The consequence of California's reforms is that Texas now leads the nation in incarceration, with 154,000 people behind bars—more prisoners per capita than all but three countries. The construction boom addressed what criminal-justice watchdogs considered to be a serious problem: Violent felons were being released before they were even eligible for parole because there simply wasn't any room. But CrimeStrike and its allies did nothing to curb the underlying problem — a sentencing system that locked people up for the smallest of crimes, kept them there for a while, and openly mocked efforts to keep them from coming back.

All that's left of the NRA's prison-building arm 20 years later is a television show by the same name. Hosted by LaPierre, Crime Strike features weekly reenactments of gun owners defending their turf, with the mantra: "Take aim and fight back." But the program's legacy lives on in concrete ways.
Digby cites Murphy's article and observes (Authoritarian Freedom Fighters (yes, I'm talking about the NRA) Hullabaloo 02/24/2013):

This shows exactly what kind of people NRA followers really are. For all their talk of watering the tree of liberty with blood of tyrants, they are actually the worst kind of authoritarians.

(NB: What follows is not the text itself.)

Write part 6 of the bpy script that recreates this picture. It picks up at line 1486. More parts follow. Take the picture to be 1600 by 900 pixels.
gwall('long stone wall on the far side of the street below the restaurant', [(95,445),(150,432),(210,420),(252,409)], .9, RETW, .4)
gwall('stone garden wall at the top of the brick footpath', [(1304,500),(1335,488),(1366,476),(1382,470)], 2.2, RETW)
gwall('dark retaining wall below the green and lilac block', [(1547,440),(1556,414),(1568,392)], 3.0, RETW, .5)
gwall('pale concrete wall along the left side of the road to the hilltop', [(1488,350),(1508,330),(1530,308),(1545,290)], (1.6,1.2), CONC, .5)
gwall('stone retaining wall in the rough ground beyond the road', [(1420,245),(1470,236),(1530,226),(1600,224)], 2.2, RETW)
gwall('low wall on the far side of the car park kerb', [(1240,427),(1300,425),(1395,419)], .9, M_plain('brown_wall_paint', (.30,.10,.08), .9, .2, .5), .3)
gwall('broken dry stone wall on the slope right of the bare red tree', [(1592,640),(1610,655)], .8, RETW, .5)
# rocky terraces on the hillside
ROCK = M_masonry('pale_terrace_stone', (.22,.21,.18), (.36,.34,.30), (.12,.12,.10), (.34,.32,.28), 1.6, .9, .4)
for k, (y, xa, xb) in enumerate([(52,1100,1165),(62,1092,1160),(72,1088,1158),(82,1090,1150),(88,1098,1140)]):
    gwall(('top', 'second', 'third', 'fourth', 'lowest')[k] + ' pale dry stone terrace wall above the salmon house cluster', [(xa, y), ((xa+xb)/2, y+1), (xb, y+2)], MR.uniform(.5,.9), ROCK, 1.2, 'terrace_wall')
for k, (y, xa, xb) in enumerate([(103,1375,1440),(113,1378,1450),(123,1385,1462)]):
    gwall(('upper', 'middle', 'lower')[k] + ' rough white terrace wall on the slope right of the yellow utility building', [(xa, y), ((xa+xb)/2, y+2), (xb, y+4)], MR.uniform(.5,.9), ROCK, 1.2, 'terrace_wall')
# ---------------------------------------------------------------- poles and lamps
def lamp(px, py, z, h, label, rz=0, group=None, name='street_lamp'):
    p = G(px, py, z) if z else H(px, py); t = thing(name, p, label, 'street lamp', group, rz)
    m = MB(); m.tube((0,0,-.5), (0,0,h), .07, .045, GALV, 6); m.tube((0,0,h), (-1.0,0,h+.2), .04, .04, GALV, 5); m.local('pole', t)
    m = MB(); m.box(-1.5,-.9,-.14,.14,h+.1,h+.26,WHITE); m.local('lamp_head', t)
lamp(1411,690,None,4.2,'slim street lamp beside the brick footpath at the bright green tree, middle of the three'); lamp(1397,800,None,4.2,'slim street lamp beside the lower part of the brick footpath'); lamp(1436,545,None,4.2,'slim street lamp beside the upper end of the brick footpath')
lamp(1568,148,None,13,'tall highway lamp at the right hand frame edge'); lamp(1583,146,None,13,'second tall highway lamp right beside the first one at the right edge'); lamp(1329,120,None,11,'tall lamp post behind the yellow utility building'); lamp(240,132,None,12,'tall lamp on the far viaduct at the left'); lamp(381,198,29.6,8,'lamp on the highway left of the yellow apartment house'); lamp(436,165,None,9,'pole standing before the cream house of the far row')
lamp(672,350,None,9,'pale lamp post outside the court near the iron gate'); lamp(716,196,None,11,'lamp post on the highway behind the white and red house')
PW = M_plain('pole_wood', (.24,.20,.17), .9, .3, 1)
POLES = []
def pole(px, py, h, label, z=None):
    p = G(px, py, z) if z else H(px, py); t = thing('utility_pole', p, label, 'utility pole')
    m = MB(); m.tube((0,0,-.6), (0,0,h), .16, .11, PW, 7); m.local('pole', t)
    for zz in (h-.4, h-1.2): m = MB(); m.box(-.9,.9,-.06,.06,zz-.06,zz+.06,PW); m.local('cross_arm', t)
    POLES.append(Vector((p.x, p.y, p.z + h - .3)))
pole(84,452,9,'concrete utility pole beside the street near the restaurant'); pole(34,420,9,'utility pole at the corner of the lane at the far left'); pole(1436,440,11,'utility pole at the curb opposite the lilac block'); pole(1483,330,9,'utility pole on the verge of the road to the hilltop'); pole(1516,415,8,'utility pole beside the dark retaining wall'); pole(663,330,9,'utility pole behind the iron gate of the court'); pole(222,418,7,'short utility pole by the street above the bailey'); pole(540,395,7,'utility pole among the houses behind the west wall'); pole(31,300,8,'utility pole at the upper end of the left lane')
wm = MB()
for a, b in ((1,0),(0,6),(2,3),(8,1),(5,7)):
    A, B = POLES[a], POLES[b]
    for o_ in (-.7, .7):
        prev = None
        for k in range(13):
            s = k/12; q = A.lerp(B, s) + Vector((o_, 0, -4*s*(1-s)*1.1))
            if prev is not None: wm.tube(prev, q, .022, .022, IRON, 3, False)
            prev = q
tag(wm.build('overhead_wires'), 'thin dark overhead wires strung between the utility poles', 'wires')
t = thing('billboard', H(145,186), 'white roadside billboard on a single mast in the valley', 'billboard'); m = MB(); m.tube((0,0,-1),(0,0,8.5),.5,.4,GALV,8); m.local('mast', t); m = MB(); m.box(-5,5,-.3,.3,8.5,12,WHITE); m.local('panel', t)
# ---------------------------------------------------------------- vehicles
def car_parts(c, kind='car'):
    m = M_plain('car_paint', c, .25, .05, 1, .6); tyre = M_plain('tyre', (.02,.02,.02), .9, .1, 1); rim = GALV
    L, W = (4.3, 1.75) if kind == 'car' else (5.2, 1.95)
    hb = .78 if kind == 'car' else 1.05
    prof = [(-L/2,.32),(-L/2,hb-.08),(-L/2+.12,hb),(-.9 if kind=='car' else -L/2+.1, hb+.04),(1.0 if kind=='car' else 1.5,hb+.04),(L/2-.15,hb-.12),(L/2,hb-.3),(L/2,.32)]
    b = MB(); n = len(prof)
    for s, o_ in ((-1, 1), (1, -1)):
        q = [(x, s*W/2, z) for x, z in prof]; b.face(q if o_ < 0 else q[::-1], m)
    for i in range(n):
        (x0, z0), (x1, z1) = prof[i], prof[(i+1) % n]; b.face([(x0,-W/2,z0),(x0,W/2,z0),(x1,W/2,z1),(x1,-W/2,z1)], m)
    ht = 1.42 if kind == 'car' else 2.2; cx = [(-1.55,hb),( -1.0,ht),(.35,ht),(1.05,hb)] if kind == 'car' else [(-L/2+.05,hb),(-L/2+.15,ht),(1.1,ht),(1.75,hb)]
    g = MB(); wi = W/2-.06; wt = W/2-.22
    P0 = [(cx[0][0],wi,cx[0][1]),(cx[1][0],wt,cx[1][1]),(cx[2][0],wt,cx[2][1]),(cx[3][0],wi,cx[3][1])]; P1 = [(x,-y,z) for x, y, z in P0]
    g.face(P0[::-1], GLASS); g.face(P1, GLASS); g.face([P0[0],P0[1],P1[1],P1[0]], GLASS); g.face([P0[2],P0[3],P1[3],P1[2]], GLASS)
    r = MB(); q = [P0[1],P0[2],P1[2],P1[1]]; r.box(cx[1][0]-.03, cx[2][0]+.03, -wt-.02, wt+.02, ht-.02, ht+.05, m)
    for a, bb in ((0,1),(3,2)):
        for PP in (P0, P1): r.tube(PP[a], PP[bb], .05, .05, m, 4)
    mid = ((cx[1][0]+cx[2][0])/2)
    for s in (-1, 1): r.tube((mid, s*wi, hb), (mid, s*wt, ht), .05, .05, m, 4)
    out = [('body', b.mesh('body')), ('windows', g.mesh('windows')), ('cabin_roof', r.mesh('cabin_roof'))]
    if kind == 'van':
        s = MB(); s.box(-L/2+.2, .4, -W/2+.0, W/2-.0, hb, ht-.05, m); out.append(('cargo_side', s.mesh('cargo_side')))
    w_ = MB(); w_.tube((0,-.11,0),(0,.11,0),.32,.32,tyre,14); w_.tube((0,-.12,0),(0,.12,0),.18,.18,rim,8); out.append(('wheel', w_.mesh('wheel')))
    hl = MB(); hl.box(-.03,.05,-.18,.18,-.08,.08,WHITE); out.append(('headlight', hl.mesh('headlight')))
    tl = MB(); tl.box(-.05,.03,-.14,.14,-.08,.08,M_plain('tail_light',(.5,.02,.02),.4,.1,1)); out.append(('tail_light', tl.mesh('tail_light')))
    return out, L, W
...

They're fine with government power when it comes to any police agency (not charged with gun regulation) and they cheer it enthusiastically when it imprisons large numbers of people they consider to be undesirable. The only powers they don't wish the government to have is the power to tax them for the cost of these authoritarian institutions or to regulate their personal firepower. And they downright love a man in uniform, whether a cop or a soldier. ...

Read the whole story at Mojo about the NRA's prison plan. And then contemplate the fact that the Democrats decided after the 2000 election that they couldn't possibly go against them ever again. (And people wonder why so many of us find the Democratic Party's "strategies" so contemptible.)
As Ana and Cenk note in their report, Obama was eager to facilitate the agenda of the xenophobes and the for-profit prison lobby, considerably exceeding the number of deportations that the Cheney-Bush Administration made in any comparable period. In the Grand Compromiser pose, this was justified by Obama's loyalists on the issue by saying it would convince Republicans that he was serious about border enforcement, and that would make them more open to compromise on immigration reform. They got the deportations, we'll see how many Republicans vote for any decent immigration reform bill.

The NRA and their supporting background chorus of gun fetishists would be an excellent target for Obama to discredit and thereby discredit much of the "culture war" rhetoric of which their positions are an integral part.

Brian Tashman reports in Gun Activists Warn Obama is Raising a Private Black Army to Massacre White Americans Right Wing Watch 02/22/2013 that the rhetoric from Gun Owners of America and its President Larry Pratt encourage even wilder rhetoric in the service of unlimited gun proliferation. Obama and the Democrats should be forcing the Republicans to either own or repudiate such characters. Obama seems to have little intention of doing so. But at least the focus on gun violence and the proliferation of guns and ammo is highlighting the crackpot extremism of groups like the NRA, the Gun Owners of America and their close Republican allies.